Когда стремишься к абсолютным ощущениям, миг победы в состязании радует не так уж и сильно. Ведь настоящим твоим противником, реальностью, что отвечала тебе взглядом на взгляд, была сама смерть, а ее, как известно, одолеть не может никто. Поэтому победа в поединке — не более чем мимолетная улыбка суетной мирской славы. А если так, то чем такая победа отличается от цели, к которой устремлены помыслы адепта художественного слова?
Зато в величайших произведениях скульптуры, например в бронзовом дельфийском вознице, мы ощущаем подлинную нетленность, ибо ваятелю удалось запечатлеть соединение славы, гордости и смущения, возникшее в миг победы, когда смерть дохнула атлету в самый затылок.
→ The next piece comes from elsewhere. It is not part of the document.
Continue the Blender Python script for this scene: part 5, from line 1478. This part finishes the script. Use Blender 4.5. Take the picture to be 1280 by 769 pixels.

Кроме того, в статуях еще есть предельность пространства, символизирующая конечность высшего пика земной славы и неминуемо ожидающее впереди увядание. Скульптор в своей неимоверной гордыне об этом не думал — ему хотелось лишь воссоздать мгновение триумфа жизни.
Итак, достоинство и торжественность тело обретает только в близости к гибели. Значит, решил я, путь должен лежать через страдание, боль и постоянное напряжение всех органов чувств, дающее доказательства бытия. Мне казалось, что неистовые предсмертные муки сочетаются с крепкими мускулами идеальным образом, лишь следуя эстетическим запросам судьбы. А ведь судьба, как известно, не часто прислушивается к голосу Прекрасного.
Нельзя сказать, чтобы на заре своей жизни я не имел ни малейшего представления о физических страданиях, но в те годы из-за мешанины в мыслях и чрезмерной чувствительности я путал боль с душевными терзаниями, не умея отличить одно от другого. Форсированный марш с винтовкой на плече через равнину Сэнгоку и перевал Отомэ к подножию Фудзи был тяжелым испытанием для хилого гимназиста, но я воспринимал тяготы и лишения того учебного похода как чисто пассивную, духовную муку. У меня не хватало мужества приветствовать страдание, самому стремиться к боли.